Ritchie Torres: Quotes and Statements
Ritchie Torres is a vivid, quotable communicator known for sharp framing and a willingness to challenge his own party. The collection below organizes some of his notable statements by topic, with the context for each, and with citations to primary or strong secondary sources. Each quotation is kept brief, and charged language is attributed to him rather than adopted in the text's own voice.
A note up front: Torres's most-quoted statements concern his public-housing mission, his pro-Israel stance, and his shifting relationship with New York's Democratic leadership. This section presents those statements accurately and in context.

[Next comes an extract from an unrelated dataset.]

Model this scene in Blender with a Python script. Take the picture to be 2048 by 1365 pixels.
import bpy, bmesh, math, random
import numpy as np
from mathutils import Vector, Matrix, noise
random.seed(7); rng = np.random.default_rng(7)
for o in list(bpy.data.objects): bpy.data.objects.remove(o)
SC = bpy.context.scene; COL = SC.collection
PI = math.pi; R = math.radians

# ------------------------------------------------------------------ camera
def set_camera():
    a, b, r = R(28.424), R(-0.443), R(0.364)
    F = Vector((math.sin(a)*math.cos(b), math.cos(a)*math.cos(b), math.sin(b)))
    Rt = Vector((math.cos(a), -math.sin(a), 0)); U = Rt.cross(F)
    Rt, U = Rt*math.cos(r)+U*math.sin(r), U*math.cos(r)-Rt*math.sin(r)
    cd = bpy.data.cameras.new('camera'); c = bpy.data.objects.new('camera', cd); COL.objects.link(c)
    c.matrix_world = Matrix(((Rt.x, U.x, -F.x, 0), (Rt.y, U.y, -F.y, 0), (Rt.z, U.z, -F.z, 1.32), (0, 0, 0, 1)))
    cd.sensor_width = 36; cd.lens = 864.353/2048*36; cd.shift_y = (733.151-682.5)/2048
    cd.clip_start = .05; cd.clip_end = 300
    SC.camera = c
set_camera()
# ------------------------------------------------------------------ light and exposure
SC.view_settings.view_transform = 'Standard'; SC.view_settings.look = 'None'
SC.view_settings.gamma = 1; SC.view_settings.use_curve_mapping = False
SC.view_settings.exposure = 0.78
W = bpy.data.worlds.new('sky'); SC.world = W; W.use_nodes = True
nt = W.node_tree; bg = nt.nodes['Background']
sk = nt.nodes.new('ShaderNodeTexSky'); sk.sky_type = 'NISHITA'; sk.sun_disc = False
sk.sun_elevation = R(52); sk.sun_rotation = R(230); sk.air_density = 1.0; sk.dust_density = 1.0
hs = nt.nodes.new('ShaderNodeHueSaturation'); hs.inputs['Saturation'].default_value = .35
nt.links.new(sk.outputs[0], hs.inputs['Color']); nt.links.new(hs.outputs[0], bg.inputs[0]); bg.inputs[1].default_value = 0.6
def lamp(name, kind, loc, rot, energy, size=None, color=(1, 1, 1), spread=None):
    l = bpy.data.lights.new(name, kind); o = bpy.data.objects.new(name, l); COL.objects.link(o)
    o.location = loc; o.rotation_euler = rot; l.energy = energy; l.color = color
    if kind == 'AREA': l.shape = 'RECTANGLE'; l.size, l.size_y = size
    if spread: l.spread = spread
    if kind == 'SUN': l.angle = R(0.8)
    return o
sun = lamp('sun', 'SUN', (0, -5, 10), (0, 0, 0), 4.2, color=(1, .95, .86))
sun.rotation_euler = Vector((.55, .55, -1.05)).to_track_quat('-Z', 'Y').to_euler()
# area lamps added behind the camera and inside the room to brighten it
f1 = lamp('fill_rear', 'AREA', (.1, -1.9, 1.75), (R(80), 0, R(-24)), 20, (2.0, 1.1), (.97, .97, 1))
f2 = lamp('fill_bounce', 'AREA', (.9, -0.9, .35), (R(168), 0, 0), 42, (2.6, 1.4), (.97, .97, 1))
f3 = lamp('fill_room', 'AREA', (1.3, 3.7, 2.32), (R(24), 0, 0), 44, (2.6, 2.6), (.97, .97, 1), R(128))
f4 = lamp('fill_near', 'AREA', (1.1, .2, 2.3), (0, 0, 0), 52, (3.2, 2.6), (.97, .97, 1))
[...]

Torres frequently grounds his politics in his own story. He has described himself as a product of the Bronx, born and bred, raised by a single mother on a $4.25 minimum wage in a housing project marked by leaks and lead and unreliable heat 1. The framing, central to his public identity, presents poverty and struggle as lived experience rather than abstraction.
Public housing is the cause Torres returns to most. Explaining his pursuit of a Financial Services Committee seat, he described NYCHA as a singular institution in American life and the largest provider of affordable housing in the country, vowing to fight for its fair share of federal funding 2. The statement captures the mission at the center of his career.
Torres has articulated a distinctive theory of political power. He has argued that, while legislation has limits, there are effectively no limits to what an official can champion, casting the bully pulpit and oversight as expansive tools rather than secondary ones 3. The view shaped his aggressive investigative work on the City Council.
Reflecting on his election to Congress, Torres spoke about the improbability of his path, noting that he was raised by a single mother on minimum wage, lived in public housing, and struggled with depression, and that he never expected life to take him from the Bronx to Washington 4. The reflection underscores the personal narrative that animates his politics.
Torres has been one of the most outspoken pro-Israel Democrats, a stance he has maintained publicly despite criticism from the left. He has positioned himself as a staunch ally of Israel, criticizing international investigations of the country and opposing efforts to condition U.S. military aid, and his pro-Israel advocacy has become central to how he is discussed nationally 5. His position is detailed in the policy and controversies sections of this series.
Before deciding against a 2026 governor run, Torres was a harsh public critic of Governor Kathy Hochul. He repeatedly likened her to a "new Joe Biden," warning that nominating her in 2026 risked handing the governorship to Republicans, and he criticized her on crime, the MTA, and quality-of-life issues 6,7. The attacks fueled speculation about a primary challenge.
After Zohran Mamdani won the June 2025 mayoral primary, Torres announced he would not run for governor. He said he was unlikely to run, citing what he described as an unprecedented assault on the social safety net in the Bronx as the reason to keep his focus on Washington 8. The decision ended his months-long flirtation with a statewide bid.
Despite their ideological differences, Torres framed his relationship with incoming Mayor Mamdani in practical terms, describing the mayor and the city's congressional delegation as needing each other in what he called a mutually necessary relationship 9. The comment signaled pragmatic coexistence with the city's ascendant left.
Several consistent threads run through Torres's public statements. The first is his grounding in his Bronx, public-housing origins. The second is his framing of public housing as a moral mission. The third is his expansive view of oversight and advocacy as power. The fourth is his unwavering, outspoken support for Israel. The fifth is his pragmatic, sometimes combative engagement with his own party's leaders, from his sharp criticism of Hochul to his guarded coexistence with Mamdani.
Supporters describe his rhetoric as candid, independent, and rooted in authentic experience; critics on the left argue his positioning, especially on Israel, is out of step with his self-described progressivism. Both readings reflect a communicator whose statements consistently blend personal narrative, moral framing, and a willingness to challenge orthodoxy.